Output nothing but the lines from the one with "Generate a Blender" through the one with "bg.inputs['Color'].default_value = (0.72, 0.78, 1.0, 1);", including both. Leave the pictures out of the copy.

---------- Entries supplied ----------

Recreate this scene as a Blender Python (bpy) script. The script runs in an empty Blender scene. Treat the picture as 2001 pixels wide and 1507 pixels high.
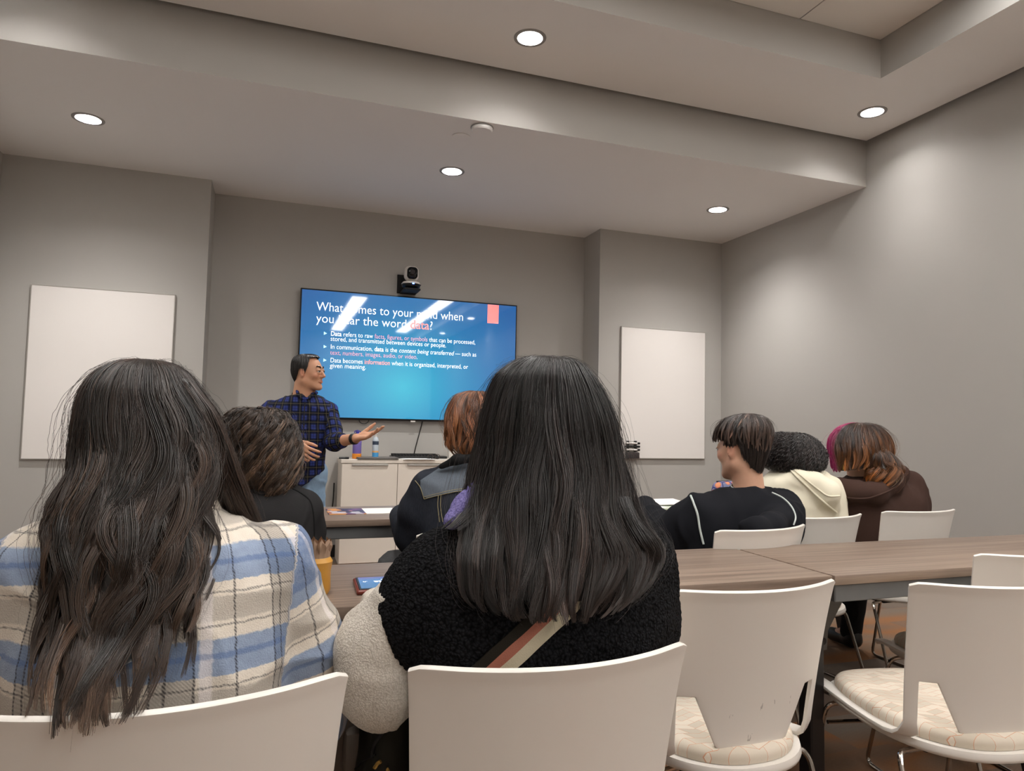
import bpy, bmesh, math, random
import numpy as np
from mathutils import Vector, Matrix

# ---------------------------------------------------------------- camera, world, exposure
SC = bpy.context.scene
COL = SC.collection
W_PX, H_PX = 2001, 1507
FOC = 1345.9                                   # focal length in pixels of the 2001 px wide frame
EYE = np.array([0.0, 0.0, 1.14])
YAW, PITCH, ROLL = 0.33128, 0.05703, 0.02201
_cy, _sy, _cp, _sp = math.cos(YAW), math.sin(YAW), math.cos(PITCH), math.sin(PITCH)
_f = np.array([_sy*_cp, _cy*_cp, _sp]); _r = np.array([_cy, -_sy, 0.0]); _u = np.cross(_r, _f)
CR, CU, CF = math.cos(ROLL)*_r + math.sin(ROLL)*_u, -math.sin(ROLL)*_r + math.cos(ROLL)*_u, _f
cam_data = bpy.data.cameras.new('camera'); cam = bpy.data.objects.new('camera', cam_data); COL.objects.link(cam)
cam_data.sensor_fit = 'HORIZONTAL'; cam_data.sensor_width = 36.0; cam_data.lens = FOC/W_PX*36.0
cam_data.clip_start = 0.02; cam_data.clip_end = 60
cam.matrix_world = Matrix(((CR[0], CU[0], -CF[0], EYE[0]), (CR[1], CU[1], -CF[1], EYE[1]), (CR[2], CU[2], -CF[2], EYE[2]), (0, 0, 0, 1)))
SC.camera = cam
SC.view_settings.view_transform = 'Standard'; SC.view_settings.look = 'None'
SC.view_settings.exposure = 1.1; SC.view_settings.gamma = 1.0; SC.view_settings.use_curve_mapping = False
world = bpy.data.worlds.new('world'); SC.world = world; world.use_nodes = True
world.node_tree.nodes['Background'].inputs[0].default_value = (0.9, 0.85, 0.8, 1)
world.node_tree.nodes['Background'].inputs[1].default_value = 0.02
PANEL_GLOW, CAN_GLOW, CAN_WATT, CAN_COL, PANEL_COL = 9.5, 8.0, 42.0, (1.0, 0.972, 0.94), (1.0, 0.974, 0.938)

def at(px, py, Y):
    """the point of the room at depth Y (toward the screen wall) measured off the photograph"""
    d = (px - W_PX/2)/FOC*CR - (py - H_PX/2)/FOC*CU + CF
    return EYE + d*(Y/d[1])

# ---------------------------------------------------------------- helpers
def tag(o, label=None, cat=None, group=None, kind=None):
    if label: o['label'] = label
    if cat: o['category'] = cat
    if group: o['group'] = group
    if kind: o['kind'] = kind
    return o
def empty(name, loc=(0, 0, 0), rz=0.0, label=None, cat=None, group=None):
    o = bpy.data.objects.new(name, None); COL.objects.link(o); o.location = loc; o.rotation_euler = (0, 0, rz)
    o.empty_display_size = 0.05
    return tag(o, label, cat, group)
def link(name, me, m, parent=None, smooth=True, angle=0.6):
    if m is not None: me.materials.append(m)
    if smooth:
        me.shade_smooth()
        if angle: me.set_sharp_from_angle(angle=angle)
    o = bpy.data.objects.new(name, me); COL.objects.link(o)
    if parent is not None:
        o.parent = parent
    return o
def obj(name, bm, m, parent=None, smooth=True, angle=0.6):
    bmesh.ops.recalc_face_normals(bm, faces=bm.faces[:])
    me = bpy.data.meshes.new(name); bm.to_mesh(me); bm.free()
    return link(name, me, m, parent, smooth, angle)
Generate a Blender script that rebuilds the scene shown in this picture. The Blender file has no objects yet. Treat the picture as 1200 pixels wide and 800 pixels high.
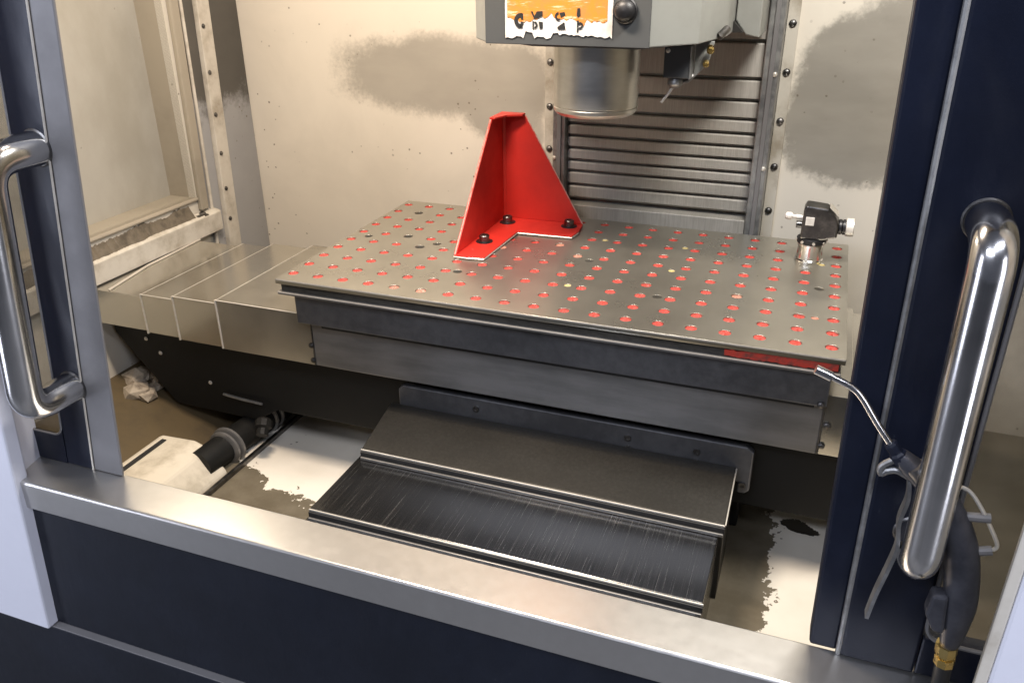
import bpy, bmesh, math, random
from mathutils import Vector, Matrix
random.seed(7)
C = bpy.context.scene
COL = C.collection
R = math.radians

# ------------------------------------------------------------------ camera, world, light, exposure
# origin: centre of the front left hole of the fixture plate; X along the table, Y away, Z up (metres)
cam_d = bpy.data.cameras.new('camera')
cam = bpy.data.objects.new('camera', cam_d); COL.objects.link(cam)
cam_d.sensor_width = 36.0; cam_d.lens = 36.0 * 969.24 / 1200
cam_d.clip_start = 0.01; cam_d.clip_end = 100
cam.location = (0.844995, -1.151637, 0.521622)
cam.rotation_euler = (1.1233285, 0.007411, 0.3557089)
C.camera = cam

w = bpy.data.worlds.new('World'); C.world = w; w.use_nodes = True
bg = w.node_tree.nodes['Background']
bg.inputs['Color'].default_value = (0.72, 0.78, 1.0, 1); bg.inputs['Strength'].default_value = 0.055

def area(name, loc, target, size, size_y, power, color):
    d = bpy.data.lights.new(name, 'AREA'); d.shape = 'RECTANGLE'
    d.size = size; d.size_y = size_y; d.energy = power; d.color = color
    o = bpy.data.objects.new(name, d); COL.objects.link(o); o.location = loc
    o.rotation_euler = (Vector(target) - Vector(loc)).to_track_quat('-Z', 'Y').to_euler()
    return o
area('machine_work_and_fill_light', (0.20, -0.22, 1.02), (0.22, 0.40, 0.05), 0.36, 0.10, 13.5, (1.0, 0.84, 0.69))
area('machine_side_light', (-0.45, 0.10, 0.74), (0.35, -0.1, -0.15), 0.16, 0.06, 1.6, (1.0, 0.86, 0.68))
area('machine_work_and_fill_light', (0.98, -0.08, 1.02), (0.60, 0.30, 0.0), 0.36, 0.10, 10.0, (1.0, 0.95, 0.88))  # added neutral fill, placed to reach the bracket's left upright
area('workshop_ceiling_light', (1.5, -1.9, 2.2), (0.6, -0.3, 0.0), 1.6, 0.25, 30.0, (0.82, 0.86, 1.0))
area('workshop_ceiling_light', (-0.2, -2.6, 2.0), (0.3, -0.3, -0.1), 1.6, 0.25, 28.0, (0.80, 0.85, 1.0))
area('handle_streak_light', (-1.9, -2.1, 0.1), (0.0, -0.4, 0.0), 0.55, 2.4, 20.0, (0.80, 0.84, 1.0))  # added tall panel that puts vertical streaks on the handles
area('handle_streak_light', (2.7, -1.9, 0.0), (0.9, -0.5, 0.0), 0.50, 2.3, 16.0, (0.86, 0.88, 1.0))  # added opposite panel for the right handle's streak

C.view_settings.view_transform = 'Standard'; C.view_settings.look = 'None'
C.view_settings.gamma = 1.0; C.view_settings.use_curve_mapping = False
C.view_settings.exposure = 0.66
C.cycles.max_bounces = 8
C.cycles.caustics_reflective = False; C.cycles.caustics_refractive = False
C.cycles.blur_glossy = 0.6; C.cycles.sample_clamp_indirect = 4.0

# ------------------------------------------------------------------ materials
class NT:
    def __init__(s, name):
        s.m = bpy.data.materials.new(name); s.m.use_nodes = True
        s.t = s.m.node_tree; s.b = s.t.nodes['Principled BSDF']; s.out = s.t.nodes['Material Output']
        s.pos = s.t.nodes.new('ShaderNodeNewGeometry').outputs['Position']
    def n(s, typ): return s.t.nodes.new(typ)
    def l(s, a, b): s.t.links.new(a, b)
    def put(s, sock, v):
        if isinstance(v, bpy.types.NodeSocket): s.l(v, sock)
        else: sock.default_value = v
    def noise(s, scale=5, detail=4, rough=0.6, stretch=None, dist=0.0, offset=(0, 0, 0)):
        mp = s.n('ShaderNodeMapping'); s.l(s.pos, mp.inputs['Vector'])
        mp.inputs['Location'].default_value = offset
        if stretch: mp.inputs['Scale'].default_value = stretch
        q = s.n('ShaderNodeTexNoise'); s.l(mp.outputs[0], q.inputs['Vector'])
        q.inputs['Scale'].default_value = scale; q.inputs['Detail'].default_value = detail
        q.inputs['Roughness'].default_value = rough; q.inputs['Distortion'].default_value = dist
        return q.outputs['Fac']
    def math(s, op, a, b=0.0, clamp=False):
        q = s.n('ShaderNodeMath'); q.operation = op; q.use_clamp = clamp
        s.put(q.inputs[0], a); s.put(q.inputs[1], b); return q.outputs[0]
    def ramp(s, v, lo, hi, a=0.0, b=1.0):
        q = s.n('ShaderNodeMapRange'); s.put(q.inputs['Value'], v)
        q.inputs['From Min'].default_value = lo; q.inputs['From Max'].default_value = hi
        q.inputs['To Min'].default_value = a; q.inputs['To Max'].default_value = b
        q.interpolation_type = 'SMOOTHSTEP' if hi > lo else 'LINEAR'; return q.outputs[0]
    def mix(s, f, a, b):
        q = s.n('ShaderNodeMix'); q.data_type = 'RGBA'; s.put(q.inputs[0], f)
        for sock, v in ((q.inputs[6], a), (q.inputs[7], b)):
            if isinstance(v, bpy.types.NodeSocket): s.l(v, sock)
            else: sock.default_value = (*v, 1)
        return q.outputs[2]
    def xyz(s):
        q = s.n('ShaderNodeSeparateXYZ'); s.l(s.pos, q.inputs[0]); return q.outputs
    def bump(s, h, strength=0.2, dist=0.002):
        q = s.n('ShaderNodeBump'); q.inputs['Strength'].default_value = strength; q.inputs['Distance'].default_value = dist
        s.l(h, q.inputs['Height']); s.l(q.outputs[0], s.b.inputs['Normal'])
    def set(s, color=None, metallic=None, rough=None, **k):
        if color is not None: s.put(s.b.inputs['Base Color'], (*color, 1) if isinstance(color, tuple) else color)
        if metallic is not None: s.put(s.b.inputs['Metallic'], metallic)
        if rough is not None: s.put(s.b.inputs['Roughness'], rough)
        for kk, v in k.items(): s.put(s.b.inputs[kk.replace('_', ' ')], v)
        return s.m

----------

* Written answer:
Generate a Blender script that rebuilds the scene shown in this picture. The Blender file has no objects yet. Treat the picture as 1200 pixels wide and 800 pixels high.
import bpy, bmesh, math, random
from mathutils import Vector, Matrix
random.seed(7)
C = bpy.context.scene
COL = C.collection
R = math.radians

# ------------------------------------------------------------------ camera, world, light, exposure
# origin: centre of the front left hole of the fixture plate; X along the table, Y away, Z up (metres)
cam_d = bpy.data.cameras.new('camera')
cam = bpy.data.objects.new('camera', cam_d); COL.objects.link(cam)
cam_d.sensor_width = 36.0; cam_d.lens = 36.0 * 969.24 / 1200
cam_d.clip_start = 0.01; cam_d.clip_end = 100
cam.location = (0.844995, -1.151637, 0.521622)
cam.rotation_euler = (1.1233285, 0.007411, 0.3557089)
C.camera = cam

w = bpy.data.worlds.new('World'); C.world = w; w.use_nodes = True
bg = w.node_tree.nodes['Background']
bg.inputs['Color'].default_value = (0.72, 0.78, 1.0, 1); bg.inputs['Strength'].default_value = 0.055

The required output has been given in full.